**Supplied records**

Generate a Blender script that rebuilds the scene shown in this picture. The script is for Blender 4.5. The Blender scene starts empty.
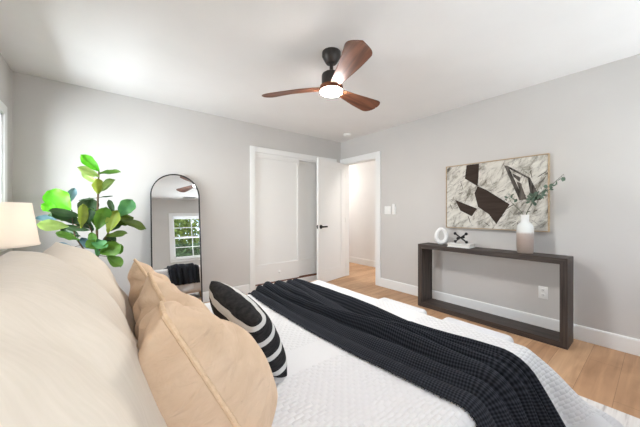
import bpy, bmesh, math, random
from mathutils import Vector, Matrix, noise
R = math.radians
PI = math.pi
C = bpy.context.scene.collection
scene = bpy.context.scene

# ------------------------------------------------------------------ camera, sky, lights, exposure
YAW = math.atan2(214, 270)
cd = bpy.data.cameras.new('camera')
cam = bpy.data.objects.new('camera', cd)
C.objects.link(cam)
cam.location = (0, 0, 1.162)
cam.rotation_euler = (R(90), 0, -YAW)
cd.sensor_width = 36
cd.lens = 36 * 270 / 640
cd.shift_y = -1.5 / 640
cd.clip_start = 0.02
scene.camera = cam

w = bpy.data.worlds.new('sky')
scene.world = w
w.use_nodes = True
wt = w.node_tree
sky = wt.nodes.new('ShaderNodeTexSky')
sky.sky_type = 'NISHITA'
sky.sun_disc = False
sky.sun_elevation = R(48)
sky.sun_rotation = R(200)
wt.links.new(sky.outputs[0], wt.nodes['Background'].inputs[0])
wt.nodes['Background'].inputs[1].default_value = 0.32

scene.view_settings.view_transform = 'Standard'
scene.view_settings.look = 'None'
scene.view_settings.gamma = 1
scene.view_settings.use_curve_mapping = False
scene.view_settings.exposure = 0.72


def area(name, loc, rot, sx, sy, power, col):
    l = bpy.data.lights.new(name, 'AREA')
    l.shape = 'RECTANGLE'
    l.size, l.size_y = sx, sy
    l.energy = power
    l.color = col
    o = bpy.data.objects.new(name, l)
    o.location = loc
    o.rotation_euler = rot
    C.objects.link(o)
    return o


DAY = (0.87, 0.945, 1.0)
area('daylight_left', (-1.55, 2.45, 1.30), (0, R(-90), 0), 1.3, 1.8, 135, DAY)          # outside the left window
area('daylight_near', (1.95, -1.45, 2.60), (R(55), 0, 0), 2.0, 0.8, 24, DAY)         # sky above the near window
area('ground_bounce_fill', (1.85, -1.45, 0.45), (R(135), 0, 0), 2.0, 0.7, 85, DAY)          # added lamp imitating ground bounce, lifts the ceiling
area('added_daylight_behind', (0.12, -0.98, 1.48), (R(90), 0, 0), 0.95, 1.1, 11.5, DAY)         # outside an added window, fills the near bed and pillows
area('added_daylight_right', (2.86, -0.98, 1.48), (R(90), 0, 0), 0.6, 1.0, 9, DAY)            # outside an added window, fills the room's right side
LAMP = {'fan': 215.0, 'shade': 1.6, 'near_shade': 4.5, 'hall': 47.0}

# ------------------------------------------------------------------ materials


def srgb(r, g, b):
    f = lambda c: (c / 255 / 12.92) if c / 255 <= 0.04045 else ((c / 255 + 0.055) / 1.055) ** 2.4
    return (f(r), f(g), f(b), 1)


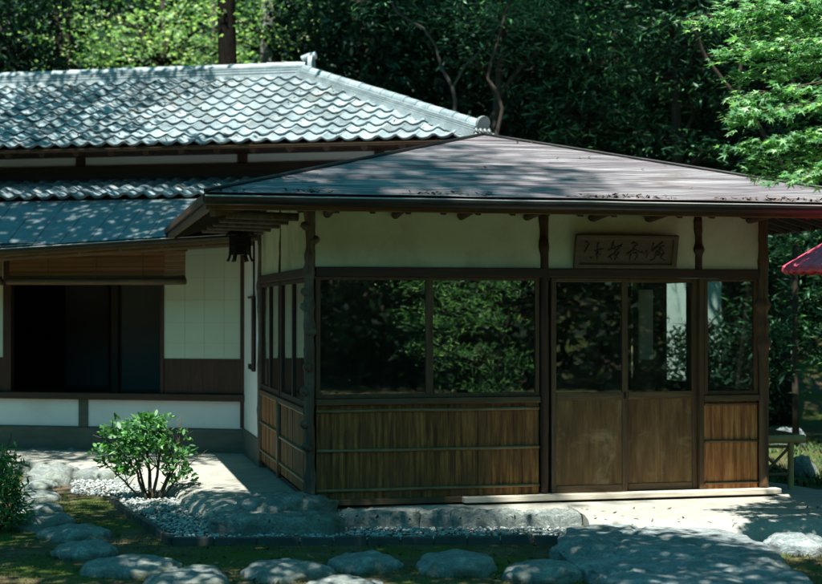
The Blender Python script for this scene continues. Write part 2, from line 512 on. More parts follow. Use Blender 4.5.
rf = None
cFL, cFR, cBR, cBL = (EW0, EV0, ZE), (EW1, EV0, ZE), (EW1, EV1, ZE), (EW0, EV1, ZE)
rf = roof_slope(cFL, cFR, APX, 64, 1).build('roof', M['shingle_x'], pav)
roof_slope(cFR, cBR, APX, 64, 2).build('roof_side', M['shingle_y'], rf)
roof_slope(cBR, cBL, APX, 30, 3).build('roof_side', M['shingle_x'], rf)
roof_slope(cBL, cFL, APX, 64, 4).build('roof_side', M['shingle_y'], rf)
hp = MB()
for c in (cFL, cFR, cBL, cBR):
    a, b = Vector(c), Vector(APX)
    pts = [a.lerp(b, i / 14) + Vector((0, 0, .012 + .004 * mnoise.noise(Vector((i, c[0], c[1]))))) for i in range(15)]
    hp.tube(pts, .017, 6)
hp.build('hip_cap', M['gutter_metal'], rf, smooth=True)
# soffit boards (sloping up to the walls), fascia, gutter
sf = MB()
SO = .10
for c0, c1 in ((cFL, cFR), (cFR, cBR), (cBR, cBL), (cBL, cFL)):
    a, b, t = Vector(c0), Vector(c1), Vector(APX)
    dz = Vector((0, 0, -.075))
    sf.add([a + dz, b + dz, b.lerp(t, .5) + dz, a.lerp(t, .5) + dz], [(0, 1, 2, 3)])
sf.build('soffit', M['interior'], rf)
fa = MB()
for a, b in (((EW0, EV0), (EW1, EV0)), ((EW1, EV0), (EW1, EV1)), ((EW0, EV1), (EW0, EV0))):
    fa.beam((a[0], a[1], ZE - .045), (b[0], b[1], ZE - .045), .035, .055)
fa.build('fascia', M['dark_wood_h'], rf, bevel=.003)
lw = MB()
e = .035
for a, b in (((EW0 + e, EV0 + e), (EW1 - e, EV0 + e)), ((EW1 - e, EV0 + .06), (EW1 - e, EV1 - e)), ((EW0 + e, EV1 - e), (EW0 + e, EV0 + .06))):
    lw.beam((a[0], a[1], ZE - .098), (b[0], b[1], ZE - .098), .05, .05)
lw.build('eave_board', M['frame_wood_h'], rf, bevel=.003)
gt = MB()
N = 9
for a, b in (((EW0 - .01, EV0 - .055), (EW1 + .05, EV0 - .055)), ((EW1 + .055, EV0 - .06), (EW1 + .055, EV1))):
    a, b = Vector((*a, ZE - .035)), Vector((*b, ZE - .035))
    d = (b - a).normalized()
    side = Vector((d.y, -d.x, 0))
    prof = [(math.cos(math.pi + math.pi * i / N) * .052, math.sin(math.pi + math.pi * i / N) * .058) for i in range(N + 1)]
    K = 16
    gt.grid([[a.lerp(b, k / K) + side * x + Vector((0, 0, z + .006 * mnoise.noise(Vector((k * .7, a.x, a.y))))) for x, z in prof] for k in range(K + 1)])
gt.build('gutter', M['gutter_metal'], pav, smooth=True).modifiers.new('thick', 'SOLIDIFY').thickness = .004
gl = MB()
gl.tube([(EW0 - .01 + i * (EW1 - EW0 + .06) / 16, EV0 - .108, ZE - .033 + .006 * mnoise.noise(Vector((i * .7, 3, 1)))) for i in range(17)], .0065, 6)
gl.build('gutter_rim', M['gutter_lip'], pav, smooth=True)
for u in np.arange(EW0 + .35, EW1, .62):
    MB().beam((u, EV0 - .11, ZE - .03), (u, EV0 + .01, ZE - .012), .016, .004).build('gutter_bracket', M['gutter_metal'], pav)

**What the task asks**
Only lines belong in the copy: transcribe those from the start of the data through the line that contains "scene.view_settings.exposure = 0.72", and skip the pictures.

**Answer to the problem**
Generate a Blender script that rebuilds the scene shown in this picture. The script is for Blender 4.5. The Blender scene starts empty.
import bpy, bmesh, math, random
from mathutils import Vector, Matrix, noise
R = math.radians
PI = math.pi
C = bpy.context.scene.collection
scene = bpy.context.scene

# ------------------------------------------------------------------ camera, sky, lights, exposure
YAW = math.atan2(214, 270)
cd = bpy.data.cameras.new('camera')
cam = bpy.data.objects.new('camera', cd)
C.objects.link(cam)
cam.location = (0, 0, 1.162)
cam.rotation_euler = (R(90), 0, -YAW)
cd.sensor_width = 36
cd.lens = 36 * 270 / 640
cd.shift_y = -1.5 / 640
cd.clip_start = 0.02
scene.camera = cam

w = bpy.data.worlds.new('sky')
scene.world = w
w.use_nodes = True
wt = w.node_tree
sky = wt.nodes.new('ShaderNodeTexSky')
sky.sky_type = 'NISHITA'
sky.sun_disc = False
sky.sun_elevation = R(48)
sky.sun_rotation = R(200)
wt.links.new(sky.outputs[0], wt.nodes['Background'].inputs[0])
wt.nodes['Background'].inputs[1].default_value = 0.32

scene.view_settings.view_transform = 'Standard'
scene.view_settings.look = 'None'
scene.view_settings.gamma = 1
scene.view_settings.use_curve_mapping = False
scene.view_settings.exposure = 0.72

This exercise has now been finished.